SQL, in contrast, is a declarative language. In other words, to get the same result in other languages, the developer writes a whole story. In SQL, the developer writes only one major sentence and leaves details for the database. Developing SQL statements, one just defines the format in which it is needed to get the data from the database, specifies the tables where the data is stored, and states the rules to process the data. All the necessary operations and their exact order and actual algorithms to process the data are chosen by the database, and the developer is not supposed to care about it.
However, this black-box behavior should not be treated as something bad. First, the box is not completely black: there are ways to find out how the data is processed by the database engine, and there are ways to control it. Second, the logic in the SQL statement is very deterministic. Even if it is not clear how the database is processing the query on a low level, the logic of the process and the result of the query is entirely determined by the SQL statement.
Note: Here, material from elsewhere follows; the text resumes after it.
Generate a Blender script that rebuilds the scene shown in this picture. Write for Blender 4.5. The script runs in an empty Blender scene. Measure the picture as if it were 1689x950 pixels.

This determines the size of a statement (smallest standalone element of execution). In Java, for example, every operation such as assigning a value to a variable is logically processed as a separate item of an algorithm. In contrast, the logic of SQL implies that the whole algorithm is executed all at once, as one statement. There is no way to get the state of the data at any intermediate step of the execution of the query. This does not limit the complexity of the query though. It is possible to implement any sophisticated algorithm in a single SQL statement. Usually, it takes less time to implement complex logic in SQL than in any lower-level language. Developers operate with logical relational data structures and do not need to define their own algorithms of data processing on a physical level. This is what makes SQL so powerful.
Another good thing about SQL is that there is a standard for the language and every modern relation database supports SQL. Although different databases could support different features and implement their own dialect of SQL, the basics of the language are the same. PostgreSQL also has its own SQL dialect, and we will point out some differences to the other RDBMS. By the way, at the beginning of its history, postgres did not support SQL. It was added in 1994 and, after a while, the database was renamed PostgreSQL to indicate this fact.